Selain itu, kementerian juga menerapkan tambahan biaya visa untuk perusahaan kontraktor dan pengembang yang ingin mendatangkan pekerja asing. Jelas, kebijakan ini dianggap mengada-ada dan merugikan perusahaan skala kecil menengah.
"Harga visa terlalu mahal, tambahan biaya 2.400 riyal (Rp 7,5 juta) per tahun untuk setiap ekspatriat tidak masuk akal. Ini menyebabkan beberapa kontraktor gulung tikar dan telah meninggalkan proyek mereka," kata seorang sumber.
Menurut data Kamar Dagang Arab Saudi, dari sejumlah 200.000 perusahaan yang beroperasi sebagai kontraktor bangunan, sekitar 100.000 dilaporkan telah menutup usahanya.

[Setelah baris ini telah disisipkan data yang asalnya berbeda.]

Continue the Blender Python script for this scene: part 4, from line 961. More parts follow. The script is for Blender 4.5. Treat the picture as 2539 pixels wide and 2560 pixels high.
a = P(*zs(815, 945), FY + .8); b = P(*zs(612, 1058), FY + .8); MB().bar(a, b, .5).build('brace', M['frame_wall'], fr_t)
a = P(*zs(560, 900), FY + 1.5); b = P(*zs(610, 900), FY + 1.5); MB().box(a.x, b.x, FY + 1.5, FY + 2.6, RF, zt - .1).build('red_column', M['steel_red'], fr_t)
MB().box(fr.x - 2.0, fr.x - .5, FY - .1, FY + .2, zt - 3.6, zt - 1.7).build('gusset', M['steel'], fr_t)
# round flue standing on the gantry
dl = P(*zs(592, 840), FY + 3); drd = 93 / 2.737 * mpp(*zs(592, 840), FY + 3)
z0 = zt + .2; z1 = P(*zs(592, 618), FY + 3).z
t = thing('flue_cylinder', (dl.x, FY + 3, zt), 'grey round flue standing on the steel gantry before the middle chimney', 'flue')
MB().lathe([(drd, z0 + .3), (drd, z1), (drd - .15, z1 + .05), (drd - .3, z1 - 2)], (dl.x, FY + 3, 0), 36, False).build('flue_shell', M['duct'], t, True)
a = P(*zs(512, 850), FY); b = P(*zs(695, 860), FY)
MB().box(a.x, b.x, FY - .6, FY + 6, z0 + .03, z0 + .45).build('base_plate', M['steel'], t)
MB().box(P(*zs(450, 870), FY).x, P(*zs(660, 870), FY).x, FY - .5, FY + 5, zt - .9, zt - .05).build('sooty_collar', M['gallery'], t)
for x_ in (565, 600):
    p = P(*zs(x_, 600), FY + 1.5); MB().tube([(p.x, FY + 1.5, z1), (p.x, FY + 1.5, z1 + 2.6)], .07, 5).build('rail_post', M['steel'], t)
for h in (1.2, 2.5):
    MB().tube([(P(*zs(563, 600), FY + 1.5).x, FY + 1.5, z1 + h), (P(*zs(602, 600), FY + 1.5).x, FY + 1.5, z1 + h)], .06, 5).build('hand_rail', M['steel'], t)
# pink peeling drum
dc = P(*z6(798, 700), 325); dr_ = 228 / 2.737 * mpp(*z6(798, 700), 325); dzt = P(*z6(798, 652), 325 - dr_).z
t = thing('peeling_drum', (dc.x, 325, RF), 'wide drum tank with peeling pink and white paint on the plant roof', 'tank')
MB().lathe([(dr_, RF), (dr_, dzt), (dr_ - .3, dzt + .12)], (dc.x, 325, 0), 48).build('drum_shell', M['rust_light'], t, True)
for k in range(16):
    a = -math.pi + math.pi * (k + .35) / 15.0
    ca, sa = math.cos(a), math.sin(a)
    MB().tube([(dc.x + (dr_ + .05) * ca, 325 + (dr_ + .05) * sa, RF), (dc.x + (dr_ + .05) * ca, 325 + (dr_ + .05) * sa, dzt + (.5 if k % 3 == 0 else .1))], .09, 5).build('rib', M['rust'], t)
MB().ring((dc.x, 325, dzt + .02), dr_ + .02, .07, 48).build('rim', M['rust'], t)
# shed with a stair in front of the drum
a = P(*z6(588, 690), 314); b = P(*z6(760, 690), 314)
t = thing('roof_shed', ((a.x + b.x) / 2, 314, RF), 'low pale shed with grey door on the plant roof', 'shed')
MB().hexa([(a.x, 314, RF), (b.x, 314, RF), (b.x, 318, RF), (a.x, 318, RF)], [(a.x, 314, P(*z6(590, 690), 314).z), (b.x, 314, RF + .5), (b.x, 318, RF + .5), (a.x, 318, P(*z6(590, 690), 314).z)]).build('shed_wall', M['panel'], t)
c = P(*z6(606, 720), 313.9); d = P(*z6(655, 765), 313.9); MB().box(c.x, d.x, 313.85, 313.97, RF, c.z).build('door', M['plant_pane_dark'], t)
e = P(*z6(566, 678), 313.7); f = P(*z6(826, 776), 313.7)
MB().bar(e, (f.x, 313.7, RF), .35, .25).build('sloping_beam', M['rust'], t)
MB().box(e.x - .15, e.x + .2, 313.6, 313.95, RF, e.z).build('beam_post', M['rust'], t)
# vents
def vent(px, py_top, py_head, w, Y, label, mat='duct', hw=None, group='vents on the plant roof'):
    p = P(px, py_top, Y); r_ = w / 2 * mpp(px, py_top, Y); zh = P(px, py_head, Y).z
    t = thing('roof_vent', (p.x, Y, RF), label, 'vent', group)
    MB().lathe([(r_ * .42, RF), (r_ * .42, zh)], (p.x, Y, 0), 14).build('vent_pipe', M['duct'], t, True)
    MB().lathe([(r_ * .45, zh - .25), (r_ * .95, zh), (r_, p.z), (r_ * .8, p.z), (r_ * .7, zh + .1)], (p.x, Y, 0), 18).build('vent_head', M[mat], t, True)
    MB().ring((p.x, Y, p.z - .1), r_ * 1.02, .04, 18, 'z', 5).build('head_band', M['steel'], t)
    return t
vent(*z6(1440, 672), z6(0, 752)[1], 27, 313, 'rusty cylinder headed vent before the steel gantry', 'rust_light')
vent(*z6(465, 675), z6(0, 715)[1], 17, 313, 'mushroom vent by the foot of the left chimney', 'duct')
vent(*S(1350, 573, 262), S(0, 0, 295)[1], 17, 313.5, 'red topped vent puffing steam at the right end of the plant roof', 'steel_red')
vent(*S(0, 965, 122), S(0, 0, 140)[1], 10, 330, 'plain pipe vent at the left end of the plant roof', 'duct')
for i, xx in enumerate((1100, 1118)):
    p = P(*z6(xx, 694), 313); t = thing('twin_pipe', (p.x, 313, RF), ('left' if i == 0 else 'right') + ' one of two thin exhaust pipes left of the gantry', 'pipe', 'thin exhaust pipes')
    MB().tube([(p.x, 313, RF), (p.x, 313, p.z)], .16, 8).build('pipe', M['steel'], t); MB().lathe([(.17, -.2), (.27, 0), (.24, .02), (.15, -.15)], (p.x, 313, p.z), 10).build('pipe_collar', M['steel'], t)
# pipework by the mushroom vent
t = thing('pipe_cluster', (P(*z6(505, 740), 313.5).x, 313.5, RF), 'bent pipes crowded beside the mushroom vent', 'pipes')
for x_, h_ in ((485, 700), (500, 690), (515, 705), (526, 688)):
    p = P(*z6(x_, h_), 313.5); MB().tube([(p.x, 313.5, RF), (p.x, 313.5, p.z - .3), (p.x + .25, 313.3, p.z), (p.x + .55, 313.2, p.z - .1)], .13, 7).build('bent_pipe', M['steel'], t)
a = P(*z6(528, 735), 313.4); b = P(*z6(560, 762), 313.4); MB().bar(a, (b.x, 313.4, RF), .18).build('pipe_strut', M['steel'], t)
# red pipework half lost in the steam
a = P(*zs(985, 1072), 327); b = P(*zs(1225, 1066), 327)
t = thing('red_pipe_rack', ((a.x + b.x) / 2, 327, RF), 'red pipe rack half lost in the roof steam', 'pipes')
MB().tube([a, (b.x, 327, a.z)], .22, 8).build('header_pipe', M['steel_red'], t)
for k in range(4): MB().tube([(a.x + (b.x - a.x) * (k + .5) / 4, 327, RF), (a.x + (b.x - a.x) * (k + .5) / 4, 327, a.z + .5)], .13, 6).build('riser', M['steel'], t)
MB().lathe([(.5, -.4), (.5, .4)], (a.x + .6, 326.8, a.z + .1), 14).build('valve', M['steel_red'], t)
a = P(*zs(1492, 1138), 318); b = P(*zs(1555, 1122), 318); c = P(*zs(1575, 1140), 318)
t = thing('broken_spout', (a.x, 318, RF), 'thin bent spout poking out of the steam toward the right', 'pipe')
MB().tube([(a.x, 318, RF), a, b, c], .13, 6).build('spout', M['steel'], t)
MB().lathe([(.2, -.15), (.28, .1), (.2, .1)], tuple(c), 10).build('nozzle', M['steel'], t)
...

Berbagai proyek yang tengah berjalan pun, untuk sementara dibekukan. Sementara proyek lain mengalami kesulitan memulai konstruksinya. Padahal, Arab Saudi punya proyek senilai 3 triliun Riyal hingga 2020 mendatang.
Sementara kontraktor yang membutuhkan 50 visa atau lebih bagi para pekerja asing terpaksa berlomba mendapatkan proyek skala raksasa bernilai ratusan miliar atau triliunan rupiah. Karena ongkos konstruksi dan biaya tambahan visa bisa tertutupi.

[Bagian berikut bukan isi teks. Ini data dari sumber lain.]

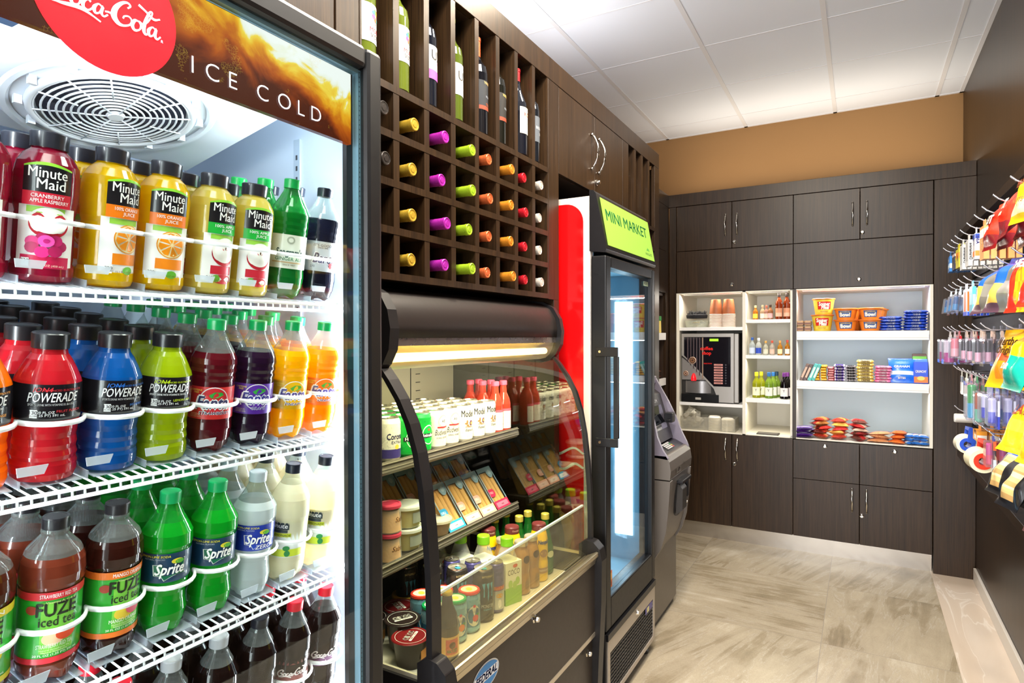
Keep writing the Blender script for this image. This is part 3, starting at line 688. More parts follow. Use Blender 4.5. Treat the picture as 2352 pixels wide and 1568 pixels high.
G().box((-.93, .33, ez(-.93)-.004), (-.90, .365, ez(-.9)+.002), M('#23364f', .5)).build('rocker_switch', evo)

# shelves and bottle organisers
SZ = [1.502, 1.256, 1.005, .762]; TL = .149
def on_slope(z): return (-.848+.848*math.cos(TL), 0, z-.848*math.sin(TL))
CY = [.382+.0743*k for k in range(-3, 7)]       # ten columns
wm = M('#f4f7fb', .3)
def wire_shelf():
    t = thing('wire_shelf', '', 'shelf', (0, 0, 0))
    g = G(); x0, x1, ya, yb = -.848, -1.46, FY0+.04, .884
    g.tube([(x0, ya, -.004), (x0, yb-.05, -.004), (x0-.012, yb-.025, -.004), (x0-.035, yb-.005, -.004), (x0-.06, yb, -.004), (x1, yb, -.004)], .0028, wm, 8)
    g.tube([(x0+.002, ya, -.0145), (x0+.002, yb-.05, -.0145), (x0-.010, yb-.025, -.0145), (x0-.035, yb-.005, -.0145)], .0028, wm, 8)
    for k in range(48): g.tube([(x0, ya+.008+k*.0143, -.004), (x0+.002, ya+.008+k*.0143, -.0145)], .0016, wm, 5)
    g.build('front_rail', t)
    g = G()
    for k in range(48): g.tube([(x0, ya+.008+k*.0143, -.0035), (x1, ya+.008+k*.0143, -.0035)], .0014, wm, 5)
    for x in (-.95, -1.15, -1.35, x1): g.tube([(x, ya, -.0065), (x, yb, -.0065)], .0028, wm, 6)
    g.build('wire_grid', t)
    return t
ws = Once(wire_shelf()); sn = ['top', 'second', 'third', 'fourth']
for i, z in enumerate(SZ): ws.at(on_slope(z), rot=(0, TL, 0), label='white wire shelf in the drinks cooler, %s from the top' % ('first' if i == 0 else sn[i]), group='wire shelves in the drinks cooler')
def organiser():
    t = thing('bottle_organiser', '', 'bottle organiser')
    ring = M('#f2f5f8', .35); g = G(); pts = []
    for c in CY:
        for k in range(11):
            a = math.radians(-78+15.6*k); pts.append((-.9+.0395*math.cos(a), c+.0374*math.sin(a)/math.sin(math.radians(78)), .079))
    g.tube(pts, .0024, ring, 6, sq=1.5); g.build('bottle_rings', t)
    g = G(); tm = clear('organiser_plastic', '#dfe6ee', 1., .1, .35)
    for c in CY:
        g.add([(-.862, c-.045, .030), (-.862, c-.012, .030), (-.858, c-.018, .020), (-.858, c-.045, .020), (-.8635, c-.045, .030), (-.8635, c-.012, .030), (-.8595, c-.018, .020), (-.8595, c-.045, .020)],
              [(0, 1, 2, 3), (7, 6, 5, 4), (0, 4, 5, 1), (1, 5, 6, 2), (2, 6, 7, 3), (3, 7, 4, 0)], tm)
        g.box((-1.44, c-.0385, .0), (-.87, c-.0370, .010), tm); g.box((-1.44, c-.030, .0), (-.87, c+.030, .0012), tm)
    g.build('divider_track', t)
    return t
og = Once(organiser())
for i, z in enumerate(SZ): og.at(on_slope(z-.001), rot=(0, TL, 0), label='white plastic bottle organiser with looped front rings on %s cooler shelf' % ('the top' if i == 0 else sn[i]), group='bottle organisers in the drinks cooler')

# ---------------------------------------------------------------- bottles
def cap(t, r, z0, z1, h, rib=True, rough=.3):
    md = (lambda rr_, z, a: (rr_*(1+.03*(1 if int(a*36/2/PI+.5) % 2 else -1)) if rr_ > r*.93 and z0+.001 < z < z1-.001 else rr_, z)) if rib else None
    G().lathe([(r*.98, z0-.004), (r, z0-.004), (r, z0-.001), (r, z0), (r, z1-.0015), (r*.94, z1), (r*.8, z1), (r*.76, z1-.0006), (0, z1-.0006)], M(h, rough, coat=.2), 36, mod=md).build('cap', t)
def petal(amp=.010, zt=.03):
    def f(r, z, a):
        if z < zt and r > .004:
            q = (1-z/zt)*max(0, math.cos(2.5*a))**1.5 if False else (1-z/zt)*(.5+.5*math.cos(5*a))
            return r*(1-.16*q), z+amp*q*.5
        return r, z
    return f
def soda(name, liq, capc, lab, z0=.062, z1=.112, fill=.168, skin=None, rl=.0335, shape='fanta', capb=None):
    t = thing(name, '', 'bottle')
    Lq = liquid(liq); P_ = skin or PET
    base = [(0, .008), (.014, .006), (.024, .0), (.031, .006), (.034, .02), (.0345, .040), (rl, .052)]
    if shape == 'fanta': mid = [(rl, z1+.003), (.0335, z1+.008), (.0345, z1+.013), (.0335, z1+.018), (.035, z1+.024), (.034, z1+.030), (.0352, z1+.037), (.034, .158)]
    elif shape == 'sprite': base = [(0, .008), (.014, .006), (.024, .0), (.031, .006), (.034, .02), (.0338, .034), (.031, .052), (.0305, .064), (.0335, .082)]; mid = [(.0338, z1+.002), (.0355, z1+.008), (.0345, .160)]
    else: mid = [(.0345, z1+.004), (.0355, z1+.014), (.034, .158)]
    top = [(.029, .170), (.020, .186), (.0145, .198), (.0128, .204), (.0128, .210)]
    allp = base+mid+top; out = []; done = False
    for r, z in allp:
        if not done and z >= fill:
            (r0, z0_) = out[-1][:2]; k = (fill-z0_)/max(z-z0_, 1e-5); out.append((r0+(r-r0)*k, fill, P_)); done = True
        out.append((r, z))
    G().lathe(out, Lq, 30, mod=petal()).build('bottle_body', t)
    cap(t, .0143, .2085, .2215, capc)
    if lab: lab(t, rl, z0, z1)
    return t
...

'Nitaqat' memang telah membuat kondisi sektor konstruksi mengalami penundaan. Bahkan, lebih parah lagi, terhenti. Sebelumnya, sektor ini harus menanggung beban defisit lahan dan meningkatnya harga material bangunan yang sebagian besar diimpor dari mancanegara.

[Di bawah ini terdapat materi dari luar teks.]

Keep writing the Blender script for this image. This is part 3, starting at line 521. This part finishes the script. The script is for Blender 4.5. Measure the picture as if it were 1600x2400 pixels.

"Banyak proyek baik di sektor publik dan swasta yang tertunda. Berbagai proyek yang sedang dibangun di Riyadh, contohnya, mangkrak ditinggalkan pekerjanya, dan aktivitas pembangunan tidak terlihat," kata perwakilan perusahaan konstruksi.
Pengangguran
Kampanye 'nitaqat' sejatinya bertujuan untuk membebaskan Arab Saudi dari pengangguran, mengingat tingkat pengangguran saat ini mencapai 13 persen. Mereka mengatur masuknya ekspatriat ke pasar tenaga kerja melalui sebuah dekrit yang mengharuskan semua perusahaan mempekerjakan sejumlah karyawan domestik, berdasarkan ukuran perusahaan.
Untuk memastikan dekrit tersebut berjalan efektif, pemerintah memperkuatnya dengan melakukan razia di seluruh perusahaan yang mempekerjakan ekspatriat yang tidak memiliki dokumentasi lengkap.
Sejak Maret 2013, hampir satu juta orang asing telah dipulangkan ke negaranya masing-masing. Dari sejumlah itu, 137.000 di antaranya dikategorikan sebagai pekerja ilegal yang telah ditangkap dan dideportasi bulan lalu. Penangkapan tersebut membuat sejumlah ekspatriat menahan diri muncul di depan publik.